OOC: He will not give away the lion man or Buttersocks if they have not been discovered.
 
"Well, well. It seems things never change, wherever you may be." Major Hunter turns to Spisarevski hoping he will follow along. "Give a man a little authority, and delusions of grandeur inevitably follow.We are in your power, to be sure. Let's not take all day about it. I'm sure Prospero is anxious to get our report. I don't think you want to keep him waiting. Do you?"
Major Hunter says with as much authority he can muster.
" Sergeant, see if you can find us some clothes. There's a good fellow. "
He then purposefully starts walking towards the ship.

OOC: He will not give away the lion man or Buttersocks if they have not been discovered.

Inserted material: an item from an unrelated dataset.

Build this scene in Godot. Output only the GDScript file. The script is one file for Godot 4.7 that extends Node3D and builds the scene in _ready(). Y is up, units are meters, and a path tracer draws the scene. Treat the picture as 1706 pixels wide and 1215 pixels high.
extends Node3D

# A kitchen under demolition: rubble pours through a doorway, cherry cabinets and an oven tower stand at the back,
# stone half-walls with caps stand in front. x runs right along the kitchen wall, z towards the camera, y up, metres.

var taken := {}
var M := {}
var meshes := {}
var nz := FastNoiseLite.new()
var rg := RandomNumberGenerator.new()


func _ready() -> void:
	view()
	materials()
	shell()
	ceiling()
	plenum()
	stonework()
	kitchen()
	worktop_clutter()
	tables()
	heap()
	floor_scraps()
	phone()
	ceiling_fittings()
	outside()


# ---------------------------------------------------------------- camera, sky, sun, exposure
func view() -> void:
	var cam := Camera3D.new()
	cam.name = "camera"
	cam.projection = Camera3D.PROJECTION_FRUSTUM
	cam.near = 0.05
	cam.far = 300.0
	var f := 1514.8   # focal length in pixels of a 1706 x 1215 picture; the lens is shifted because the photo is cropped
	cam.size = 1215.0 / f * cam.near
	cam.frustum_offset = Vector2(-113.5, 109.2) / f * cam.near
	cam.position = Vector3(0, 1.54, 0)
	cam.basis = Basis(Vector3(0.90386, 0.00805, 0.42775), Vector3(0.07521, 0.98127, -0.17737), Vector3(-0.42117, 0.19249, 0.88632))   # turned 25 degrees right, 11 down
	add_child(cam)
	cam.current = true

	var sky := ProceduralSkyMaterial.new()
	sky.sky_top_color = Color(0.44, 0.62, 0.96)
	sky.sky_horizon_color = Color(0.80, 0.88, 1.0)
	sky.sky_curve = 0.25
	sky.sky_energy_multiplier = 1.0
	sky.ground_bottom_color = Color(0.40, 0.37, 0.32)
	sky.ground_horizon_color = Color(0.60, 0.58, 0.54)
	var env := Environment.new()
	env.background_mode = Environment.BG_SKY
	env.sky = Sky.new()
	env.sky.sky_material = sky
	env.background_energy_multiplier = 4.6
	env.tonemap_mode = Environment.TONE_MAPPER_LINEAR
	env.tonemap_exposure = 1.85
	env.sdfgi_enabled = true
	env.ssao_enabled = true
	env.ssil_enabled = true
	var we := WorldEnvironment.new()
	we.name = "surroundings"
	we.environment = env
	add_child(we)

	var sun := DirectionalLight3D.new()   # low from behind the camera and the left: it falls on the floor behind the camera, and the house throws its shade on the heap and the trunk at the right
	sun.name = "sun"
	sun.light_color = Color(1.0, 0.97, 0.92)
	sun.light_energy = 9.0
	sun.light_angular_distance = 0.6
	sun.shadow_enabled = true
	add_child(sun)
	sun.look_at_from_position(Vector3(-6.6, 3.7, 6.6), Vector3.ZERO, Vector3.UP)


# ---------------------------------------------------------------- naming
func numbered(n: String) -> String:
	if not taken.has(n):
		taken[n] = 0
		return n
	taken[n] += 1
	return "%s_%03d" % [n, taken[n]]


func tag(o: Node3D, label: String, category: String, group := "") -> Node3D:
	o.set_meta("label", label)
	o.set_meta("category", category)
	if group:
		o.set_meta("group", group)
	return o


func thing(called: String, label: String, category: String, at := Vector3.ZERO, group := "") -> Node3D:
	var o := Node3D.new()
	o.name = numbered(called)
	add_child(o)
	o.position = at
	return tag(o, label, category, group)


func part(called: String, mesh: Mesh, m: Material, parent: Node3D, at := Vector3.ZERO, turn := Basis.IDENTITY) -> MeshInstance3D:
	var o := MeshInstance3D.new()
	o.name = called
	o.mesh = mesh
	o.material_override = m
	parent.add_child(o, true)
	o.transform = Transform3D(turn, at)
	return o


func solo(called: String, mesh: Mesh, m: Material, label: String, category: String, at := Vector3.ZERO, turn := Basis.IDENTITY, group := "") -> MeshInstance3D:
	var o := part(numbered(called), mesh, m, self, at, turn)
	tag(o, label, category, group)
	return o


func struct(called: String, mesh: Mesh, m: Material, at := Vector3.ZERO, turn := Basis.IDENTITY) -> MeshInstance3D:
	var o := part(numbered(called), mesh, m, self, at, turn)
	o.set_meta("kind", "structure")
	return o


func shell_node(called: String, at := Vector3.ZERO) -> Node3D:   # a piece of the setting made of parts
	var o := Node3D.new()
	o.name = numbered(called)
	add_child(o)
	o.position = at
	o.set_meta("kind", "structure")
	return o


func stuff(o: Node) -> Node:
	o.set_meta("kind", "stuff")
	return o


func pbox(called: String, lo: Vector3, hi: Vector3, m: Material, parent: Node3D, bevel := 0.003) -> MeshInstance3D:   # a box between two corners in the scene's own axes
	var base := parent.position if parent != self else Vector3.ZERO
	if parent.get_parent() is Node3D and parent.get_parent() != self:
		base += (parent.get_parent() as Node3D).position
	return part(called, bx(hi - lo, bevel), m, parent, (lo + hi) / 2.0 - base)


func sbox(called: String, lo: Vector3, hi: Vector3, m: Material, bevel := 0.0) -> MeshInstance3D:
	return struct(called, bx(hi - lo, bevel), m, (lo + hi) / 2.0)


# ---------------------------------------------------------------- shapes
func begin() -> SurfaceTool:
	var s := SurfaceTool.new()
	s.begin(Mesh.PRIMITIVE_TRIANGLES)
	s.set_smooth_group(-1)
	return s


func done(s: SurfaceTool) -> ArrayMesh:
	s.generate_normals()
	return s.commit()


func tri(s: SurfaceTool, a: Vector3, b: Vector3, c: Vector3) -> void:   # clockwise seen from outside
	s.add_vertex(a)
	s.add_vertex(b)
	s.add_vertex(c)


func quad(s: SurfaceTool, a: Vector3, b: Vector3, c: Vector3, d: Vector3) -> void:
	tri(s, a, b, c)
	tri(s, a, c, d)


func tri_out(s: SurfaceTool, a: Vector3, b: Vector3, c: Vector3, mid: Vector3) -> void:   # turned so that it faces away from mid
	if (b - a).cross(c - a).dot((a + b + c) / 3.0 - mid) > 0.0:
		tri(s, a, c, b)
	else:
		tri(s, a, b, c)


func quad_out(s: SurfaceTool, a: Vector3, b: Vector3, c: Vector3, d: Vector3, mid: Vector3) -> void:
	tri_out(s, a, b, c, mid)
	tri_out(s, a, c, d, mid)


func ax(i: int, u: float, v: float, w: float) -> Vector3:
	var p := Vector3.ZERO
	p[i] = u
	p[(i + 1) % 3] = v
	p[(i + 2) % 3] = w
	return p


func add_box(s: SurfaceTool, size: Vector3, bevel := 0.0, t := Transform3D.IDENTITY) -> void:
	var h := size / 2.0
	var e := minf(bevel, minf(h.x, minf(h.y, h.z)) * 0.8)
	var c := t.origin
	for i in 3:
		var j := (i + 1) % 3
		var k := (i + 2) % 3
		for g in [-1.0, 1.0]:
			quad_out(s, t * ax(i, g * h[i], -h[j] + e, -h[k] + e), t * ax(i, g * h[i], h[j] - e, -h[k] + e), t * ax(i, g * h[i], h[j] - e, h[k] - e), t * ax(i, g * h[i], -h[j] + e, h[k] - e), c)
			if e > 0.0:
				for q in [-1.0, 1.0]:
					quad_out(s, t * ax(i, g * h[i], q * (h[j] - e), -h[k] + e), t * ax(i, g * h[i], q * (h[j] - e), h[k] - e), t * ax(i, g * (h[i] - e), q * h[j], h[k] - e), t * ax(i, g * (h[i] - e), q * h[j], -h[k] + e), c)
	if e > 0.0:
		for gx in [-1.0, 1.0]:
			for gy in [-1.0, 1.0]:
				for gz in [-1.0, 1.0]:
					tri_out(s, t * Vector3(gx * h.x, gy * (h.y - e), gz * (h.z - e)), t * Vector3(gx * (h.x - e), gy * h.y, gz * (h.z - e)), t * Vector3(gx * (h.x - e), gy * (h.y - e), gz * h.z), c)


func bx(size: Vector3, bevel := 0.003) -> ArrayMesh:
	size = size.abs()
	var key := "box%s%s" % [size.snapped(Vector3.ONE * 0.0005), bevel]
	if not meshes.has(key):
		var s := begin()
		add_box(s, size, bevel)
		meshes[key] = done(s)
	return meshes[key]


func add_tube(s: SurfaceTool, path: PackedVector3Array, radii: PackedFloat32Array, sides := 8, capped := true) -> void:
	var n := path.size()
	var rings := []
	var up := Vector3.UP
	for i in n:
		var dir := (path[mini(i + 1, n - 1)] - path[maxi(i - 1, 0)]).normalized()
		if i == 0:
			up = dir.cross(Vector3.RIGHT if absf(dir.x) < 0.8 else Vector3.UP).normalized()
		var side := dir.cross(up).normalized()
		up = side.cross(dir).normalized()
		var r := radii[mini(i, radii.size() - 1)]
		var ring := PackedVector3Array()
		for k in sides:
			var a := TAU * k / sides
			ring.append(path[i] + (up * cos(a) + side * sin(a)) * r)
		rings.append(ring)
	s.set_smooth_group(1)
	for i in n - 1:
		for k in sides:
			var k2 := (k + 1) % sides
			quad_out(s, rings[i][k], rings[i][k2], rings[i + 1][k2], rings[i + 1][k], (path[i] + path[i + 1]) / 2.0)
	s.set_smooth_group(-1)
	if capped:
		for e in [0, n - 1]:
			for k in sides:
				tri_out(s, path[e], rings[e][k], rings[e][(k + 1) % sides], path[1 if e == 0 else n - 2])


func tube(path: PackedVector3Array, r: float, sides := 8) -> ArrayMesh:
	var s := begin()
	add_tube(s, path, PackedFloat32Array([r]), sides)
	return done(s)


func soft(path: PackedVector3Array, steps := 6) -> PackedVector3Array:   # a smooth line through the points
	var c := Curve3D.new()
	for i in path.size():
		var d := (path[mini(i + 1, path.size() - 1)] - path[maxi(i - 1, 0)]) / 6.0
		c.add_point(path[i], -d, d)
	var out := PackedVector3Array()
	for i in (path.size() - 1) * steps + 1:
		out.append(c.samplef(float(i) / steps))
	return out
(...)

You had best make a roll for Perception, Con, or any other applicable skill to see if he buys this line from a naked name-dropper. You forgot we use dice in this game every three months or so, didn't you!
 
"Hold!" says the Slave Lord of Shamballa to his robotic underlings. "First things first. Why, pray tell, are all of you naked? There must be a most interesting tale to explicate your current situation. I am quite curious to hear it." You can't quite tell if he believes you hold any position of authority.
 
"We were captured by some type of warrior women, including a most vexatious harridan who needs a good paddling. What! They had us partake in some type of religious ceremony that, for some reason, required us to be naked. I can assure you it seemed best to go along with whole thing until we could make our escape. Which we did, as you can see." Major Hunter replies to slaver's question with his most officious and "officerial" voice. "Now do you have a spare set of clothes, or some towels, or something that we can use to cover ourselves with?"
 
"I can only confirm that story. And add my suspicions that the ritual didn't require us to be naked, but she wanted it for reasons that I find it best not to dwell upon, but are probably related to the natural dearth of men in her surroundings", Spisarevski added.